Pour autant, peut-on imaginer une autoroute s’arrêter là, sans plus de considérations, pour la simple raison des caractéristiques physiques de la voirie ?

Certes, l’autoroute n’est pas pour demain, et nombre d’études auront certainement d’ici là le temps de voir le jour. Mais le fait présent est simple : aucune réflexion sur les enjeux spatiaux et sociaux d’un tel choix n’apparaît en amont. Ce qu’il est possible de voir aujourd’hui en matière de traitement de ces points névralgiques urbains montre l’absence d’intérêt pour ce type de questions.

Toutes les voies de la ville sont traitées de la même manière et, en l’absence de hiérarchie, les croisements et carrefours ne peuvent être agencés efficacement490. La seule mesure prise est la réglementation du type de véhicules autorisés. Certaines rues importantes du centre de l’agglomération sont interdites aux cyclos491, de même les camions n’ont le droit d’emprunter que certains grands axes et de ne rouler qu’à certaines heures de la journée492.
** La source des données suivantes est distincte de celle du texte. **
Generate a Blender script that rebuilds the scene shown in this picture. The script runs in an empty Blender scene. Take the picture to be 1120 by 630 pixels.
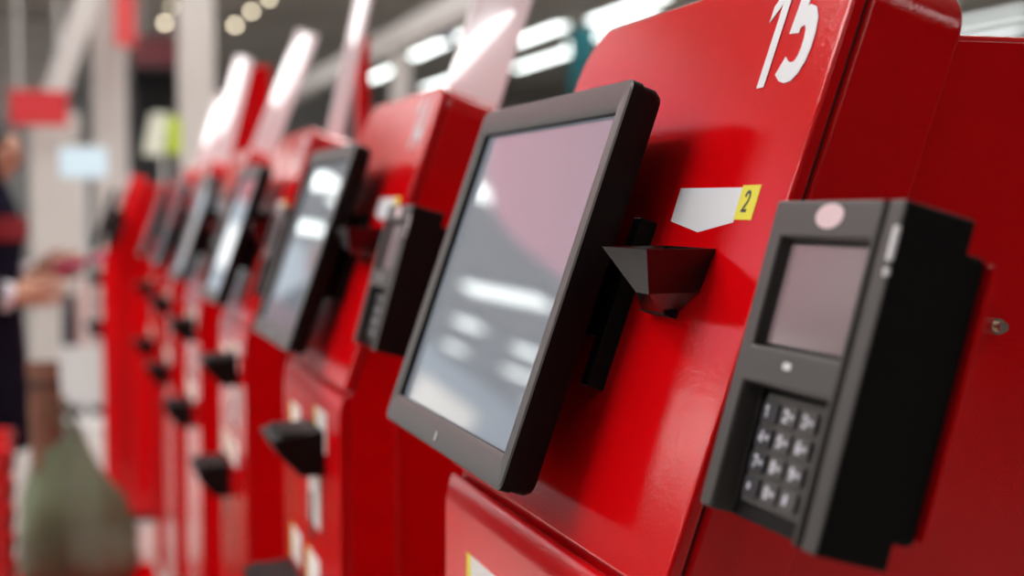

Une autre réglementation en vigueur sépare sur les grands axes les différents modes de transport, du plus rapide sur la voie la plus à gauche, au plus lent sur celle de droite. Dans le cas d’une rue composée de trois voies telle la rue Diên Biên Phu sur son tronçon dans le troisième arrondissement, la voie de gauche est réservée aux voitures, celle du milieu au camions et aux bus et celle de droite aux deux-roues. D’une part, les vélos et les mobylettes circulent contre les roues des poids lourds, d’autre part, si un deux-roues coupe facilement les voies aux flux moins fluides pour tourner à gauche, une voiture, un camion qui tourne à droite ou un bus qui s’arrête régulièrement coupent le flux des deux-roues qui, coûte que coûte, essaient de se faufiler et de passer. Sans évoquer les cyclos ou les triporteurs qui roulent fréquemment de front493 et ralentissent tout le flux des deux-roues qui est pourtant de très loin le plus important.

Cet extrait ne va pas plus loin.